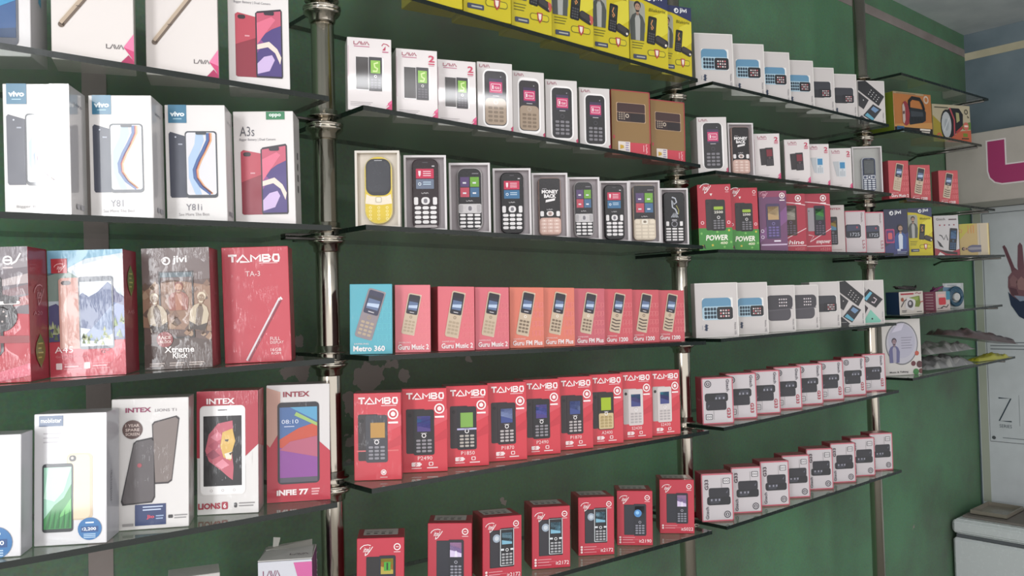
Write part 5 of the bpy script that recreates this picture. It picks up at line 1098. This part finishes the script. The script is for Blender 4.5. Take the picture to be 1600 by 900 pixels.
SPEC = [
 # id, design, variant, extra, look
 ('a1', d_bluescreen, None, 'satin', 'large white box with blue-screened phone, cut by the picture edge'),
 ('a2', d_lavabig, None, 'satin', 'large white box with slanted gold phone edge, left one of two alike'),
 ('a3', d_lavabig, None, 'satin', 'large white box with slanted gold phone edge, right one of two alike'),
 ('a4', d_oppo, None, 'satin', 'white box with paired red phones, on the topmost shelf beside the left post'),
 ('b1', d_vivo, 'big', 'laminate', "white box with blue corner tag, leftmost on left bay's second shelf"),
 ('b2', d_vivo, 'y8', 'satin', "white box with blue corner tag, second from left on left bay's second shelf"),
 ('b3', d_vivo, 'y81', 'satin', "white box with blue corner tag, third from left on left bay's second shelf"),
 ('b4', d_oppo, None, 'satin', 'white box with green corner tag and paired red phones'),
 ('c1', d_power_red, None, 'film', 'red and grey phone box with dark wheels, cut by the left picture edge'),
 ('c2', d_a45, None, 'film', 'smartphone box with mountain picture and rose gold phone'),
 ('c3', d_xtreme, None, 'film', 'brown film-wrapped smartphone box with printed running figures'),
 ('c4', d_tambo_big, None, 'film', 'red film-wrapped smartphone box with thin slanted phone edge'),
 ('d1', d_mobistar, 'slim', 'satin', 'white smartphone box with blue round sticker, cut by the left picture edge'),
 ('d2', d_mobistar, None, 'satin', 'white smartphone box with green-screened phone and blue name tag'),
 ('d3', d_lions_t1, None, 'film', 'white smartphone box with two slanted grey phones under film'),
 ('d4', d_lions6, None, 'film', 'red and white smartphone box with big cat on the phone screen'),
 ('d5', d_infie, None, 'film', 'white and red smartphone box with rainbow screen, in front of left post'),
 ('y2', d_jivi_yellow, 'plain', 'card', None), ('y3', d_jivi_yellow, None, 'card', None), ('y4', d_jivi_yellow, 'red', 'film', None), ('y5', d_jivi_yellow, 'red', 'card', None),
 ('y6', d_jivi_yellow, None, 'card', None), ('y7', d_jivi_yellow, None, 'card', None), ('y8', d_jivi_yellow, None, 'card', None),
 ('L1', d_lava, 'support', 'satin', 'white phone box with pink corner and green-screened black phones'), ('L2', d_lava, 'green', 'card', 'white phone box with crimson 2 and green-screened phones'), ('L3', d_lava, 'green', 'satin', 'white phone box with crimson 2 and glare spot'),
 ('L4', d_window, 'gold', 'satin', 'white box with large gold keypad phone'), ('L5', d_window, 'gold', 'card', 'white box with large gold keypad phone'), ('L6', d_window, 'black', 'card', 'white box with large black keypad phone'), ('L7', d_window, 'black', 'card', 'white box with large black keypad phone'),
 ('G1', d_gold, None, 'card', 'gold brown box with dark sideways phones'), ('G2', d_gold, None, 'card', 'gold brown box with dark sideways phones'),
 ('H0', d_samsung, 'metro', 'film', 'turquoise film-wrapped phone box'), ('H1', d_samsung, 'music', 'film', SAL), ('H2', d_samsung, 'music', 'card', SAL), ('H3', d_samsung, 'music', 'card', SAL),
 ('H4', d_samsung, 'fm', 'card', 'orange red phone box'), ('H5', d_samsung, 'fm', 'card', 'orange red phone box'), ('H6', d_samsung, 'fm', 'card', 'rose red phone box'),
 ('H7', d_samsung, 'g12', 'card', 'red phone box with curved gold keys'), ('H8', d_samsung, 'g12', 'card', 'red phone box with curved gold keys'), ('H9', d_samsung, 'g12', 'card', 'red phone box with curved gold keys'),
 ('A1', d_tambo, 'gold', 'film', 'crinkled ' + RB + 'gold square screen'), ('A2', d_tambo, 'p2490', 'card', RB + 'purple-blue screen'), ('A3', d_tambo, 'p1850', 'card', RB + 'green screen, black phone'), ('A4', d_tambo, 'p1870', 'card', RB + 'blue marbled screen'), ('A5', d_tambo, 'p2490', 'card', RB + 'purple-blue screen'),
 ('A6', d_tambo, 'p1870', 'card', RB + 'blue marbled screen'), ('A7', d_tambo, 'a2400', 'card', RB + 'lime screen, gold phone'), ('A8', d_tambo, 's2430', 'card', RB + 'white phone'), ('A9', d_tambo, 's2430', 'card', RB + 'white phone'),
 ('I0', d_itel, 'a', 'card', 'red box with yellow-green phone screen'), ('I1', d_itel, 'b', 'card', 'red box with dark lilac-screened phones'), ('I2', d_itel, 'c', 'card', 'red box with white-framed phone'), ('I3', d_itel, 'c', 'card', 'red box with white-framed phone'), ('I4', d_itel, 'c', 'card', 'red box with white-framed phone'), ('I5', d_itel, 'd', 'card', 'red box with blue globe screen'), ('I6', d_itel, 'b', 'card', 'red box with dark lilac-screened phones'),
 ('N1', d_nokia, 'blue', 'card', 'white box with sideways blue phones'), ('N2', d_nokia, 'blue', 'card', 'white box with sideways blue phones'), ('N3', d_nokia, 'blue', 'card', 'white box with sideways blue phones'), ('N4', d_nokia, 'blue', 'card', 'white box with sideways blue phones'),
 ('N5', d_nokia, 'dark', 'card', 'white box with sideways black phones'), ('N6', d_nokia, 'dark', 'card', 'white box with sideways black phones'), ('N7', d_nokia, 'diamond', 'card', 'white box with diagonal black phones'),
 ('P1', d_window, 'black', 'card', 'white box with large black keypad phone'), ('P2', 'tray', 'money', None, None), ('P3', d_lava, 'red', 'card', 'white box with crimson 2 and black phones'), ('P4', d_lava, 'red', 'card', 'white box with crimson 2 and black phones'), ('P5', d_lava, 'white', 'card', 'white box with crimson 2 and blue-screened phones'), ('P6', d_lava, 'white', 'card', 'white box with crimson 2 and blue-screened phones'), ('P7', 'tray', 'bluewhite', None, None),
 ('Q1', d_power, None, 'card', 'red box with green base'), ('Q2', d_power, None, 'card', 'red box with green base'), ('Q3', d_purple, None, 'film', 'purple box with blue keypad phone'), ('Q4', d_shine, 'shine', 'card', 'dark red box with grey-screened phone'), ('Q5', d_shine, 'onepower', 'card', 'dark red box with green-screened phone'),
 ('Q6', d_intexkey, None, 'card', 'narrow whitish box with black phone'), ('Q7', d_l55, None, 'card', 'white box with red edges'), ('Q8', d_l55, None, 'card', 'white box with red edges'),
 ('U1', d_nokia, 'blue', 'card', 'white box with sideways blue phones'), ('U2', d_nokia, 'blue', 'card', 'white box with sideways blue phones'), ('U3', d_nokia, 'shell', 'card', 'white box with sideways grey phones'), ('U4', d_nokia, 'shell', 'card', 'white box with sideways grey phones'), ('U5', d_nokia, 'dark', 'card', 'white box with sideways black phone'), ('U6', d_nokia, 'diamond', 'card', 'white box with diagonal black phones'), ('U7', d_nokia, 'mint', 'card', 'white box with mint green corner phone'),
] + [('V%d' % k, d_g33, 'up', 'card', 'upright red-edged white box with black phones') for k in range(1, 9)] + [('W%d' % k, d_g33, 'flip', 'card', 'upside-down red-edged white box') for k in range(1, 9)] + [
 ('F1', d_torch, 'orange', 'card', 'orange torch lamp box with green side'), ('F2', d_torch, 'round', 'card', 'torch lamp box with big round lens, beside the wall corner'),
 ('g1', d_samsung, 'music', 'card', 'small salmon red phone box'), ('g2', d_samsung, 'g12', 'card', 'small salmon red phone box'), ('g3', d_samsung, 'g12', 'card', 'small salmon red phone box'),
 ('j1', d_jivi_blue, None, 'card', 'dark blue box with printed man'), ('j2', d_jivi_yellow, None, 'card', 'yellow and blue phone box'), ('j3', d_gtech_white, None, 'card', 'white box with red swoosh'), ('j4', d_yellow_card, None, 'card', 'yellowish box lying sideways'),
 ('k1', d_whiteaccess, None, 'card', 'small white accessory box with dark blue side'), ('k2', d_pinkaccess, None, 'card', 'small pink accessory pack with red square'),
 ('m1', d_headphone, None, 'card', 'white neckband headphone box with round window'),
]
SALCOL = {'H0': '52a8b8', 'H1': 'dc7680', 'H2': 'da6e78', 'H3': 'd66c78', 'H4': 'da7864', 'H5': 'da7864', 'H6': 'c45e6a', 'H7': 'ca545e', 'H8': 'c6525c', 'H9': 'c6525c', 'g1': 'c04a50', 'g2': 'bc484e', 'g3': 'c04a50'}
YLOOK = {'y2': 'yellow torch phone box cut by the top picture edge', 'y3': 'yellow torch phone box', 'y4': 'yellow torch phone box with crinkled film glare', 'y5': 'yellow torch phone box with red lamp', 'y6': 'yellow torch phone box', 'y7': 'yellow torch phone box', 'y8': 'yellow torch phone box before the steel post'}
TRAYLOOK = {'yellow': 'yellow keypad phone with dark rounded screen', 'redblue_grey': 'black keypad phone with red and grey cards on screen', 'tiles_silver': 'silver-framed keypad phone with four coloured tiles', 'redblue': 'black keypad phone with red and blue cards on screen', 'money': 'black phone with white MONEY BACK lettering and rose keys',
            'redblue_small': 'black keypad phone with red and blue cards on screen', 'tiles_gold': 'gold-keyed phone with four coloured tiles', 'swirl': 'black keypad phone with silver swirl on screen', 'bluewhite': 'dark blue keypad phone with white keys'}
TRAYS = [('T1', 'yellow'), ('T2', 'redblue_grey'), ('T3', 'tiles_silver'), ('T4', 'redblue'), ('T5', 'money'), ('T6', 'tiles_silver'), ('T7', 'redblue_small'), ('T8', 'tiles_gold'), ('T9', 'swirl')]
SPEC += [(i, 'tray', v, None, None) for i, v in TRAYS]
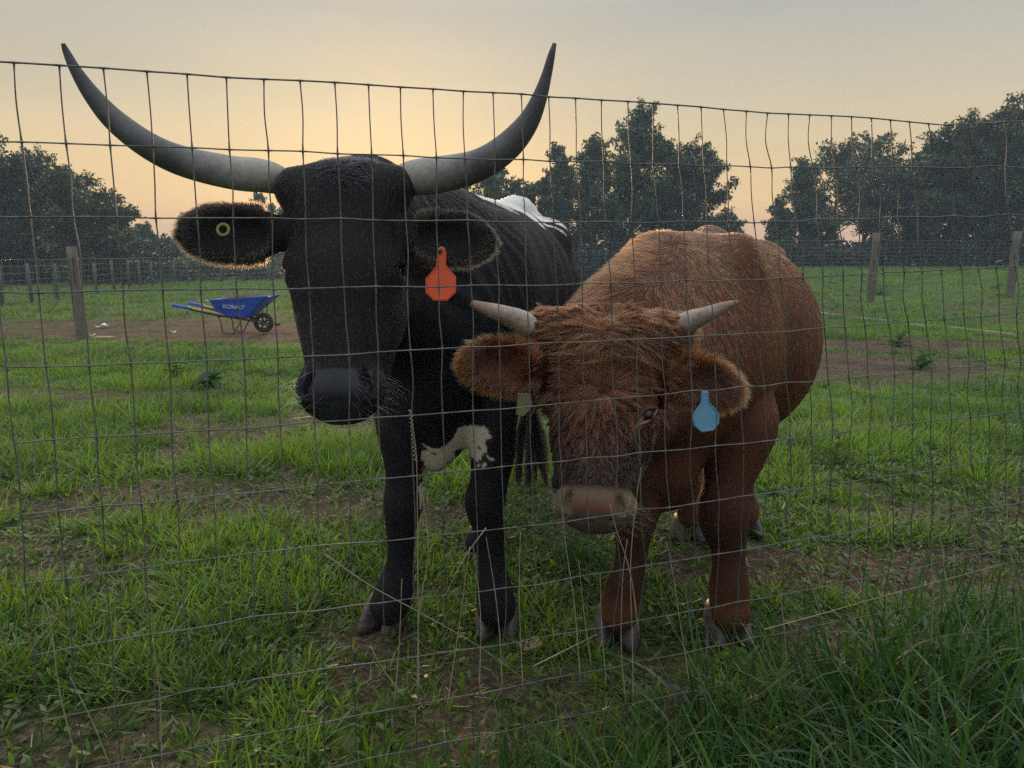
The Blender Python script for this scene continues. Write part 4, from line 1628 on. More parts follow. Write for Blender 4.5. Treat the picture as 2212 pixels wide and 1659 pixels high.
def ear_coord(E, V):
    q = (V - E['c']) @ E['R'].T
    rho = np.sqrt((q[:, 0] / E['hl']) ** 2 + (q[:, 1] / E['wr']) ** 2)
    near = (np.abs(q[:, 2]) < 0.045) & (rho < 1.25) & (q[:, 0] > -E['hl'] * 0.75)
    out = norm(E['R'][0] * (q[:, :1] / E['hl'] + 0.45) + E['R'][1] * (q[:, 1:2] / E['wr']))
    return near, rho, out, q


DZ = np.array([0, 0, 0.07])


def T3(x, y, z, r=None):
    return (x, y, z + 0.07) if r is None else (x, y, z + 0.07, r)


def L4(px, py, Y, pr):
    q = W(px, py, Y)
    return (q[0], q[1], q[2], WR(pr, px, py, Y))


# ------------------------------------------------------------------ the black long horned bull
bull = empty('bull', (-0.15, 2.3, 0.0), 'big black long horned bull facing the fence, orange ear tag and white-patched back', 'bull')
C = Clay((-0.72, 1.12, -0.02), (0.46, 3.45, 1.42), 0.0068)
C.ell(T3(-.165, 2.02, .80), (.185, .28, .30), k=.06)
C.ell(T3(-.125, 2.32, .80), (.245, .42, .345), k=.08)
C.ell(T3(-.065, 2.58, .79), (.285, .42, .36), k=.08)
C.ell(T3(.03, 2.92, .86), (.215, .30, .28), k=.08)
C.chain([T3(-.19, 1.98, 1.07, .05), T3(-.16, 2.12, 1.10, .05), T3(-.07, 2.5, 1.095, .045), T3(.03, 2.88, 1.14, .05), T3(.09, 3.12, 1.03, .06)], .09)
C.ell(T3(.165, 2.88, 1.04), (.05, .09, .05), k=.09)
C.ell(T3(-.13, 2.90, 1.05), (.05, .09, .05), k=.09)
C.ell(T3(-.02, 2.1, .84), (.09, .17, .24), k=.05)
C.ell(T3(-.31, 2.05, .82), (.09, .17, .24), k=.06)
# neck
C.chain([T3(-.17, 2.05, .93, .17), T3(-.26, 1.82, .97, .145), T3(-.355, 1.66, 1.03, .115)], .07, sub=3)
C.chain([T3(-.17, 1.98, .75, .165), T3(-.27, 1.80, .82, .125), T3(-.35, 1.62, .90, .085)], .06, sub=3)
C.cap(T3(-.19, 1.93, 1.0), T3(-.33, 1.72, 1.10), .09, .085, .06)
# brisket with its pale hanging fold
C.chain([L4(1052, 915, 1.98, 42), L4(1000, 915, 1.94, 40), L4(965, 928, 1.92, 48), L4(944, 962, 1.91, 42), L4(935, 985, 1.91, 32)], .015)
C.ell(T3(-.20, 1.90, .62), (.10, .12, .16), k=.06)
# front legs
C.chain([T3(-.285, 1.98, .66, .095), L4(866, 905, 1.88, 50), L4(872, 985, 1.86, 38), L4(874, 1040, 1.86, 32.5), L4(871, 1088, 1.85, 35.5), L4(867, 1135, 1.85, 27), L4(865, 1210, 1.85, 23.5), L4(856, 1262, 1.85, 32), L4(846, 1292, 1.845, 31), L4(838, 1315, 1.845, 32)], .03)
C.chain([T3(-.04, 2.0, .66, .09), L4(1060, 905, 1.92, 52), L4(1064, 975, 1.90, 43), L4(1057, 1040, 1.89, 35), L4(1046, 1083, 1.88, 38), L4(1056, 1138, 1.88, 28), L4(1061, 1210, 1.88, 24), L4(1067, 1265, 1.87, 30), L4(1070, 1295, 1.87, 31), L4(1073, 1318, 1.87, 33)], .03)
# hind legs
C.chain([T3(-.05, 2.9, .85, .16), T3(-.10, 2.72, .58, .115), T3(-.06, 2.80, .37, .05), T3(-.07, 2.66, .15, .033), L4(1043, 1150, 2.52, 22), L4(1036, 1172, 2.48, 24)], .05)
C.chain([T3(.12, 2.95, .85, .15), T3(.17, 2.85, .58, .105), T3(.21, 3.0, .36, .05), T3(.215, 2.98, .12, .034), T3(.215, 2.94, .0, .036)], .05)
for px_, py_, yy in ((836, 1298, 1.90), (872, 1302, 1.90), (1052, 1300, 1.92), (1090, 1300, 1.92)):
    q = W(px_, py_, yy); C.ell(q, (.013, .016, .013), k=.012)
# tail
C.chain([T3(.08, 3.14, 1.03, .03), T3(.09, 3.22, .90, .024), T3(.08, 3.23, .6, .018), T3(.075, 3.23, .38, .014)], .02)
# head
Hb = Head(C, W(737, 352, 1.50), W(725, 903, 1.325), 0.02, 1.0)
bl = np.linalg.norm(W(737, 352, 1.50) - W(725, 903, 1.325))
Hb.S = bl / 0.545
build_skull(Hb)
EL = make_ear(C, W(606, 505, 1.50), W(392, 506, 1.42), np.array([0, -.12, 1.0]), .056, .016, np.array([0, -1, -.15]))
ER = make_ear(C, W(880, 512, 1.50), W(1062, 522, 1.44), np.array([0.1, -.1, 1.0]), .052, .016, np.array([0, -1, -.1]))
V, Q = C.mesh()
V = relax(V, Q, 2, .5)
N = vnormals(V, Q)
fold = sstep(.9, 1.0, V[:, 2]) * 0 + sstep(1.60, 1.75, V[:, 1]) * sstep(2.05, 1.92, V[:, 1]) * sstep(.75, .9, V[:, 2])
rib = sstep(2.15, 2.3, V[:, 1]) * sstep(2.8, 2.6, V[:, 1]) * sstep(.6, .75, V[:, 2]) * sstep(1.15, 1.05, V[:, 2])
wob = vn3(V * 9)
V = V + N * (fold * .0035 * np.sin(V[:, 1] * 150 + V[:, 2] * 26 + wob * 5) + rib * .004 * np.sin(V[:, 1] * 62 - V[:, 2] * 14 + wob * 2))[:, None]
V = V + N * ((vn3(V * 16) - .5) * .004)[:, None]
N = vnormals(V, Q)
hl = Hb.loc(V)
isH = (np.abs(hl[:, 0]) < .2) & (hl[:, 1] > -.26) & (hl[:, 2] > -.08) & (hl[:, 2] < .6) & (V[:, 1] < 1.75)
black = np.array([0.0060, 0.0060, 0.0080])
coat = np.repeat(black[None], len(V), 0)
nz1 = vn3(V * 7.0); nz2 = vn3(V * 26.0 + 3); nz3 = vn3(V * 70.0 + 9)
coat *= (0.8 + 0.5 * nz1)[:, None]
# white saddle with streaks
spx = -.16 + (V[:, 1] - 2.1) * .235
dist = np.abs(V[:, 0] - spx)
streak = vn3(np.stack([V[:, 0] * 6 + V[:, 2] * 3, V[:, 1] * 26, V[:, 2] * 5], 1))
zt = 1.225 - 0.02 * np.abs(V[:, 1] - 2.8)
streak2 = vn3(np.stack([V[:, 0] * 14 + V[:, 2] * 8, V[:, 1] * 60 + V[:, 2] * 40, V[:, 2] * 6], 1))
wm = (V[:, 2] > zt - .012 - .15 * streak * streak2 * sstep(2.15, 2.5, V[:, 1]) - .02 * (streak2 > .5)) & (V[:, 1] > 2.22) & (V[:, 1] < 3.02) & (V[:, 2] > 1.0)
cw = np.array([0.62, 0.62, 0.62])
coat[wm] = cw
br = (V[:, 2] < .60) & (V[:, 1] < 2.04) & (V[:, 1] > 1.83) & (V[:, 0] > -.285) & (V[:, 0] < -.02) & (V[:, 2] > .38)
br &= ~((V[:, 0] < -.235) & (V[:, 2] > .47)) & ((V[:, 0] < -.15) | (V[:, 2] > .545 - .08 * nz2)) & ((V[:, 0] < -.15) | (V[:, 0] + .09 * nz2 < -.005))
sp = (nz3 * .6 + nz2 * .5 + sstep(-.14, -.05, V[:, 0]) * .12 > .70)
coat[br] = np.array([0.60, 0.54, 0.45])
coat[br & sp] = np.array([0.03, 0.025, 0.025])
wet = np.zeros(len(V))
nose = isH & (hl[:, 2] > .447) & (hl[:, 1] > -.055) & (np.abs(hl[:, 0]) < .050 + .02 * sstep(.50, .47, hl[:, 2]) - .2 * np.maximum(0, hl[:, 2] - .50))
wet[nose] = 1.0
coat[nose] = np.array([0.024, 0.026, 0.034])
lips = isH & (hl[:, 2] > .50)
wet[lips & ~nose] = .25
nb, rb, ob, qb = ear_coord(EL, V)
nb2, rb2, ob2, qb2 = ear_coord(ER, V)
body = mesh_np('body', V, Q, M_hide, bull, True, {'coat': coat, 'wet': wet})
L = np.full(len(V), .011)
L[V[:, 2] < .5] = .009
back = norm(np.array([.22, 1.0, 0]))
D = np.repeat(back[None], len(V), 0) * np.clip(V[:, 2:3] * 1.3 - .35, 0, 1) + np.array([0, 0, -1.0]) * 0.75
D[isH] = Hb.u + Hb.l * hl[isH, 0:1] * 3
polL = isH & (hl[:, 2] < .06) & (hl[:, 2] > -.06)
L[isH] = .009
L[polL] = .010
L[nose] = 0
L[lips] = .006
hair_c = coat.copy()
hair_c[hair_c[:, 0] < .1] = np.array([0.0065, 0.0065, 0.0085])
dens = np.ones(len(V))
dens[isH] = 2.2
for nr_, rh, oo, qq in ((nb, rb, ob, qb), (nb2, rb2, ob2, qb2)):
    D[nr_] = oo[nr_] * 1.0 + np.array([0, 0, -.15])
    e = sstep(.55, .98, rh[nr_])
    L[nr_] = .009 + .012 * e
    low = sstep(0.0, -.7, qq[nr_, 1] / .056)[:, None]
    hair_c[nr_] = np.array([0.016, 0.013, 0.013]) * (1 - e[:, None]) + (np.array([0.020, 0.015, 0.012]) * (1 - low) + np.array([0.055, 0.040, 0.028]) * low) * e[:, None]
    dens[nr_] = 5.0 + 5 * e
fur('coat_hair', bull, V, Q, N, 210000, dens, L, norm(D), hair_c, M_hairb, 4, .15, .00045, .22, 20, .1, 3)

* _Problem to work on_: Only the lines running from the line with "The Blender Python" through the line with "return near, rho, out, q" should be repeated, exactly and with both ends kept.

* _Solution_:
The Blender Python script for this scene continues. Write part 4, from line 1628 on. More parts follow. Write for Blender 4.5. Treat the picture as 2212 pixels wide and 1659 pixels high.
def ear_coord(E, V):
    q = (V - E['c']) @ E['R'].T
    rho = np.sqrt((q[:, 0] / E['hl']) ** 2 + (q[:, 1] / E['wr']) ** 2)
    near = (np.abs(q[:, 2]) < 0.045) & (rho < 1.25) & (q[:, 0] > -E['hl'] * 0.75)
    out = norm(E['R'][0] * (q[:, :1] / E['hl'] + 0.45) + E['R'][1] * (q[:, 1:2] / E['wr']))
    return near, rho, out, q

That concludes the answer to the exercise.